On the opposite end, student users were unable to access their instructor’s lecture notes, homework and online announcements. Sue Roy, sophomore in LAS, has four classes that use the Compass online interface.
“I usually check it in the afternoon to see what teachers have posted,” Roy said.
The Compass Web site went offline at approximately 10:30 a.m. Monday, and technicians first attempted to reboot the server. Monday evening, while rebooting the database server used for the Web site, technicians discovered that specific hardware had failed and needed to be replaced.
As of press time, Arvan said new equipment was being introduced and a re-installation of the front-end of the Compass service was underway.
“Hopefully, the server will be working soon,” Arvan said. “The technicians are working very hard on this right now.”
Currently, the exact cause of the hardware failure is unknown and will be addressed in a post-mortem evaluation of the downtime, but the current priorities are to resume service to the campus, Arvan said.

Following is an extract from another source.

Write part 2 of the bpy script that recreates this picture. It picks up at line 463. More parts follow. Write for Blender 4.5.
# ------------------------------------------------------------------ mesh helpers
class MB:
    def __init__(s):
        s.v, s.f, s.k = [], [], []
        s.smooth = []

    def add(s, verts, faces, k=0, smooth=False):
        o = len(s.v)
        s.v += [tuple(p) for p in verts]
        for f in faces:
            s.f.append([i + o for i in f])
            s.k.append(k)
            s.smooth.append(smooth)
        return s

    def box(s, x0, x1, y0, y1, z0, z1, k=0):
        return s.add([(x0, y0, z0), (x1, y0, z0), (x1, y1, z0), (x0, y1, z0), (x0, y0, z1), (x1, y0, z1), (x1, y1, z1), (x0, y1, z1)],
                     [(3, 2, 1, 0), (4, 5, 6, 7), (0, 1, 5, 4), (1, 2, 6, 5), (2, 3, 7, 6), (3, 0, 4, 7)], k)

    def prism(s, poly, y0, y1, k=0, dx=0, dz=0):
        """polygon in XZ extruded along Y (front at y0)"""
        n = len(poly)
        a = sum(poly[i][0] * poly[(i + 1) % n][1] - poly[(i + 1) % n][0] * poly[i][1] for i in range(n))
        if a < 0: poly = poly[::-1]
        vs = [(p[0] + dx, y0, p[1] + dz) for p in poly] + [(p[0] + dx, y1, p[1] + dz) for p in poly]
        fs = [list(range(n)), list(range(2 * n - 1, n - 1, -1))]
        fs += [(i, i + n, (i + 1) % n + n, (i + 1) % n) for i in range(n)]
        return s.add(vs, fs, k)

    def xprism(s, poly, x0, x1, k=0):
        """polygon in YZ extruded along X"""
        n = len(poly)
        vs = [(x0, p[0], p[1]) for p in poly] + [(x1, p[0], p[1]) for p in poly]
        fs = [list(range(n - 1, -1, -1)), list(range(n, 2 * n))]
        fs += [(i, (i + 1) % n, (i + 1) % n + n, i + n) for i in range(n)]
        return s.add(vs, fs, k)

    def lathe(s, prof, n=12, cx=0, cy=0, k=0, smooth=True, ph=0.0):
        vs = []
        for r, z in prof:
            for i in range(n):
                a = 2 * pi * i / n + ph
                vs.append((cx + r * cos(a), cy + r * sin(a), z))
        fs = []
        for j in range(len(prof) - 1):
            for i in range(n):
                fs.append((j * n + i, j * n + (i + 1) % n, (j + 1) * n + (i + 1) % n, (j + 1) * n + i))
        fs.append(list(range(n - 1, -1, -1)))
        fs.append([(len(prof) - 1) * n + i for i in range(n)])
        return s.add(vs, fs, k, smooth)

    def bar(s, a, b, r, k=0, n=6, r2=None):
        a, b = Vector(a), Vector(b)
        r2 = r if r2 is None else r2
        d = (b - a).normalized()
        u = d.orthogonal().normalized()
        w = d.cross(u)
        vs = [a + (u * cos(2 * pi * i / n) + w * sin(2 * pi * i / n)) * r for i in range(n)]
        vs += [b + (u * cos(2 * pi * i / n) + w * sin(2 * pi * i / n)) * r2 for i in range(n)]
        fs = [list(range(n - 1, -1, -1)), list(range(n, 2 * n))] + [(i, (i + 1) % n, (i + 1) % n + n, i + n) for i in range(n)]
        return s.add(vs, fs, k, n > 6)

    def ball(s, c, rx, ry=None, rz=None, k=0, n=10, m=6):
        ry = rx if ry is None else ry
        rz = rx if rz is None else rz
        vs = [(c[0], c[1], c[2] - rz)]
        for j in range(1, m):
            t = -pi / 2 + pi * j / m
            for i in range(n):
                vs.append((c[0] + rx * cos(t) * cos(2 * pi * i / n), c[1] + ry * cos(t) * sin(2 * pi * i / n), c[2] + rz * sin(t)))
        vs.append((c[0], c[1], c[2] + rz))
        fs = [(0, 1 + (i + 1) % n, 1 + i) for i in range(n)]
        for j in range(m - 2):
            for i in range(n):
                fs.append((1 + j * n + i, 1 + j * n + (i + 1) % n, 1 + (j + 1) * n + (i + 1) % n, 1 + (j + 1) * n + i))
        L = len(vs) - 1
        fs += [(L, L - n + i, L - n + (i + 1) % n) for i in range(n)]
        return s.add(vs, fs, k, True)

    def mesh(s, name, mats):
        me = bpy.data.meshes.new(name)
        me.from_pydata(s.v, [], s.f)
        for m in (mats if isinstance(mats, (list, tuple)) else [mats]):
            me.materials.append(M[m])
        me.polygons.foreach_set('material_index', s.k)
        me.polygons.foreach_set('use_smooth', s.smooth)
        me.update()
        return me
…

The Illinois Compass online service comes from the Lynnfield, Mass., vendor WebCT, Inc. and their software WebCT Vista. In June 2003, the University selected WebCT Vista’s software to be customized for the Illinois Compass academic enterprise system and streamline online course materials.
“The reason for doing this was that we were in multiple systems,” Arvan said. “We were looking for the most efficient way to handle that growth.”